OPSRP is designed to provide approximately 45 percent of an employee’s final average salary at retirement (for a general service member with a 30-year career or a police and firefighter member with a 25-year career).

OPSRP General Service: Unless employees are in a police or firefighter position, they are considered a general service member. In addition to other retirement programs or any social security benefit, when employees retire, if vested, PERS will calculate monthly benefit using the following formula:

1.5 percent x years of retirement credit x final average salary. Normal retirement age for general service members is age 65, or age 58 with 30 years of retirement credit.

General Service Benefit Calculation Example (employees can estimate their benefit using any number of years and any final average salary)

Final average salary: $45,000
Retirement credit: 30 years as an OPSRP member
30 (years) x 1.5 percent = 45 percent
45 percent x $3,750 (final average monthly salary) = $1,687.50
Single Life Option monthly benefit = $1,687.50 ($20,250 annual benefit)

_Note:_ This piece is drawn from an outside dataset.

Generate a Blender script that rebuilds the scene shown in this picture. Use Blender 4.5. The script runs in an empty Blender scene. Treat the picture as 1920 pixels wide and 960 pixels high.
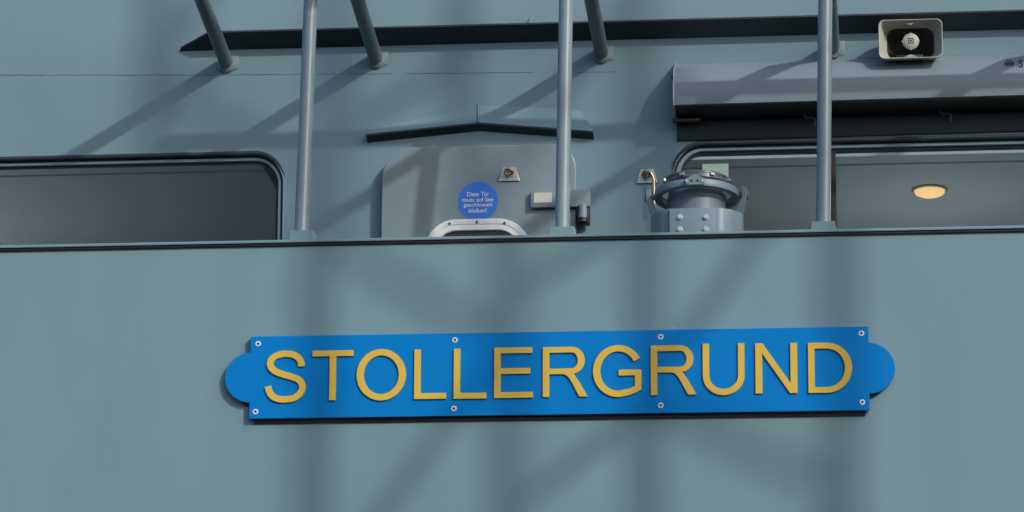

OPSRP Police and Firefighter (P&F): To be classified as a P&F member at retirement, employees must have been employed continuously as a P&F member for at least five years immediately preceding their retirement. In addition to other retirement programs or any social security benefit, when employees retire, if vested, PERS will calculate monthly benefit using the following formula:

1.8 percent x years of retirement credit x final average salary. Normal retirement age for P&F members is age 60, or age 53 with 25 years of retirement credit.

P&F Benefit Calculation Example (employees can estimate benefits using any number of years and any final average salary)

Final average salary: $45,000
Retirement credit: 25 years as an OPSRP member
25 (years) x 1.8 percent = 45 percent
45 percent of $3,750 (final average monthly salary) = $1,687.50
Single Life Option monthly benefit = $1,687.50 ($20,250 annual benefit)

Voluntary Deferred Compensation Program – Jackson County offers regular employees the option to enroll in IRS Section 457 Deferred Compensation Retirement Plans.  The employee defers compensation through voluntary payroll deductions into this supplemental retirement plan.  The 457 plan is a separate retirement plan from PERS.

Other Benefits

Health Reimbursement Arrangement/Voluntary Employee’s Beneficiary Association (HRA VEBA) – Employees participate in an HRA VEBA plan through Gallagher VEBA.  The pre-determined funding arrangement is chosen by the Union.

Voluntary Direct Deposit – An employee may choose to have their payroll check automatically deposited into their bank account.  Employees can choose up to four accounts to receive direct deposit funds.  Most banks allow participation of this program.

Voluntary Flexible Spending Account (FSA), Section 125 Plan – The FSA is a tax-free regular employee-funded account.  Regular employees may choose to participate in pre-tax health insurance premiums, out-of-pocket unreimbursed eligible health care expenses, dependent care expenses, and qualified transportation expenses, in order to have “before-tax” dollars deducted from their paychecks.

Employee Assistance Program (EAP) – Fully-funded by the County, the EAP provides confidential services to help people privately resolve problems that may interfere with work, family, and life.  EAP is offered to regular employees, their dependents, and any household members.  Services include up to four face-to-face counseling sessions per issue per year, 24-hour phone crisis access to counselors, and convenient access to on-line consultations with licensed counselors.